Direction:
The lines below are to be quoted exactly, from the first through the one that contains "COL = SC.collection".

Data shown:
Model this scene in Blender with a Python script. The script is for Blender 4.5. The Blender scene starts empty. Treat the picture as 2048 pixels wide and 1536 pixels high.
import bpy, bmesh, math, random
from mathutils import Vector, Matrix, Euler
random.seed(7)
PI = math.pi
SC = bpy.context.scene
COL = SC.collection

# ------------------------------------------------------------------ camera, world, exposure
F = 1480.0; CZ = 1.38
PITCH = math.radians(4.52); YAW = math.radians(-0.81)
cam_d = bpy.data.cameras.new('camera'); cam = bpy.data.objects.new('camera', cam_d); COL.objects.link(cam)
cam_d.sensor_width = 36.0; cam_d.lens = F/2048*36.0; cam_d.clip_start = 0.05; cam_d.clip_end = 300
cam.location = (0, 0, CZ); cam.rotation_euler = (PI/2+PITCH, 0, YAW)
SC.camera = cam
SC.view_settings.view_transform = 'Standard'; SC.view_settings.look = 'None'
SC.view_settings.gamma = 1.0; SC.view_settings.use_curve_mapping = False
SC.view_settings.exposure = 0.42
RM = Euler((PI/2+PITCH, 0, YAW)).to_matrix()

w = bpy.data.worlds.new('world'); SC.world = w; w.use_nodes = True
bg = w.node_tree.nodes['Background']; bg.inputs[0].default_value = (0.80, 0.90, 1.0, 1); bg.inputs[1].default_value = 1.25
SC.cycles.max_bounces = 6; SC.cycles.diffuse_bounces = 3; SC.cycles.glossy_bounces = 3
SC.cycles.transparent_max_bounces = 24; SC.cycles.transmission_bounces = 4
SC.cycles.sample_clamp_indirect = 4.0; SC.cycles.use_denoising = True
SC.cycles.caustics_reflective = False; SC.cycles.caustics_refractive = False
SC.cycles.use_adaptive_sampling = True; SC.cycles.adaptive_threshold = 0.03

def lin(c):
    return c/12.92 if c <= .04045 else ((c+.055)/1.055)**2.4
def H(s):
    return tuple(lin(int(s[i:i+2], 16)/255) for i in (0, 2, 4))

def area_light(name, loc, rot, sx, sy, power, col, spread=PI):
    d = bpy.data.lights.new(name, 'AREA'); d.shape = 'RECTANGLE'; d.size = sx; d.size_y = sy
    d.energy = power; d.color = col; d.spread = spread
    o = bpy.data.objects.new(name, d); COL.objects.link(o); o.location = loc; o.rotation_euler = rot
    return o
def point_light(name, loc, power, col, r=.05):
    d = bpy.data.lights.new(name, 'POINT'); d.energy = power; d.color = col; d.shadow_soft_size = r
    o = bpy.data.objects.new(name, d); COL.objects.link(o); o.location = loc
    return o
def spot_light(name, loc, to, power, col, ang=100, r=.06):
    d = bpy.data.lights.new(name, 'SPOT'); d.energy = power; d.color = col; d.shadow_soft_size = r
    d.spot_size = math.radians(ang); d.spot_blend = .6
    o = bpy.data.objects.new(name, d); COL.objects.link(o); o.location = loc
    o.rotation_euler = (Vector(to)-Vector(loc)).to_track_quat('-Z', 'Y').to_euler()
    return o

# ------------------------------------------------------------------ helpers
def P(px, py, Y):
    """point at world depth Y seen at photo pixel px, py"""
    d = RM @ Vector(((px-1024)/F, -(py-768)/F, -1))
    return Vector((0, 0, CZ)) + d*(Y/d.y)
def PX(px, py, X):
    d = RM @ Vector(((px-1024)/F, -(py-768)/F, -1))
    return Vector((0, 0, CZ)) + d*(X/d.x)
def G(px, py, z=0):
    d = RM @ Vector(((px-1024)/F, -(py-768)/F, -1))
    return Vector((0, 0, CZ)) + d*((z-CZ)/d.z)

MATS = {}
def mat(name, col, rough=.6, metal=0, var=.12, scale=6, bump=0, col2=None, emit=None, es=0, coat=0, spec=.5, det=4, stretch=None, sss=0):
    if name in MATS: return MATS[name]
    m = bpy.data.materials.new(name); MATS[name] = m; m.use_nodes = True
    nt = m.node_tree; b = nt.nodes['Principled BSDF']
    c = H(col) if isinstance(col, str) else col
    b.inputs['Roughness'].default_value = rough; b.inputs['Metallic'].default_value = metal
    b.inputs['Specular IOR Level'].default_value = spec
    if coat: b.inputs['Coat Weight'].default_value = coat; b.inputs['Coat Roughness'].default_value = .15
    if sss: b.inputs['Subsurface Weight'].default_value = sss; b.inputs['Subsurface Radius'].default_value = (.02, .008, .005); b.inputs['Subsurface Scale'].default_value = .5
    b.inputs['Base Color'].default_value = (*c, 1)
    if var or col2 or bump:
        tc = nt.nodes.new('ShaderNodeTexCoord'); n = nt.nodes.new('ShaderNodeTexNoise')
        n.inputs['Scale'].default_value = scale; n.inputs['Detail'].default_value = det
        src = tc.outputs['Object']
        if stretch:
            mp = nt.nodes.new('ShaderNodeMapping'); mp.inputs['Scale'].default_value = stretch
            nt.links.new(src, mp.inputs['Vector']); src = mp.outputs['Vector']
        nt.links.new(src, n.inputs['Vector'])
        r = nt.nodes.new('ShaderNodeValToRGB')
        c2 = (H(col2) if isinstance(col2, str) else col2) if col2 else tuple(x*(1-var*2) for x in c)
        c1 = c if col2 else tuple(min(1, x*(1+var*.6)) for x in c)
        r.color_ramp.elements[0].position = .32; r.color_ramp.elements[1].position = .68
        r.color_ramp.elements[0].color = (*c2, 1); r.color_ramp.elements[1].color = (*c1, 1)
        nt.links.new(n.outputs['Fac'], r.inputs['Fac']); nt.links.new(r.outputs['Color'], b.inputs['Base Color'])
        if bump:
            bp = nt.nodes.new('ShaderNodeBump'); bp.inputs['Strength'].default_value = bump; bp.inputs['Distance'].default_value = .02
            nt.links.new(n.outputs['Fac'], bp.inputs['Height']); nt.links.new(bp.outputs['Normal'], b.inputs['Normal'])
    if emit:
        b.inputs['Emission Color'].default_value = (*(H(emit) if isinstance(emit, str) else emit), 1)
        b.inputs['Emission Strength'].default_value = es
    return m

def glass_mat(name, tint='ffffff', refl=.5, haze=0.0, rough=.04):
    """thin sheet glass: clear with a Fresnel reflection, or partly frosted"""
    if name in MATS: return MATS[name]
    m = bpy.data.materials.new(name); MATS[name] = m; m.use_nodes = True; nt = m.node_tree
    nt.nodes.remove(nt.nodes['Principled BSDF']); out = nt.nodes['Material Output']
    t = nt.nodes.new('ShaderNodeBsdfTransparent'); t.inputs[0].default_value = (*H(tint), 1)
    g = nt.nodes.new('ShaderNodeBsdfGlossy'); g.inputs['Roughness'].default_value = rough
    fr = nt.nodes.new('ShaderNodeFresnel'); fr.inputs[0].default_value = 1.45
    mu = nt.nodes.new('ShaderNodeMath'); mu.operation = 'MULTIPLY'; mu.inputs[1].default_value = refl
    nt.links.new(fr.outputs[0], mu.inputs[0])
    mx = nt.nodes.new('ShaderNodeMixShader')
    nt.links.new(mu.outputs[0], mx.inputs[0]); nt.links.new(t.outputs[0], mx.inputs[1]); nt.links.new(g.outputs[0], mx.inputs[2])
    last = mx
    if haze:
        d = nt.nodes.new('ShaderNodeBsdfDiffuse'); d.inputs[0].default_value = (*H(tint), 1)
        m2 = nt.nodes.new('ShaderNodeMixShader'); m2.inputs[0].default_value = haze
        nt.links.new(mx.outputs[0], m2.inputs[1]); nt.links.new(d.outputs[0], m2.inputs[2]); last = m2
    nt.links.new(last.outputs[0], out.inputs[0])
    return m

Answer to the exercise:
Model this scene in Blender with a Python script. The script is for Blender 4.5. The Blender scene starts empty. Treat the picture as 2048 pixels wide and 1536 pixels high.
import bpy, bmesh, math, random
from mathutils import Vector, Matrix, Euler
random.seed(7)
PI = math.pi
SC = bpy.context.scene
COL = SC.collection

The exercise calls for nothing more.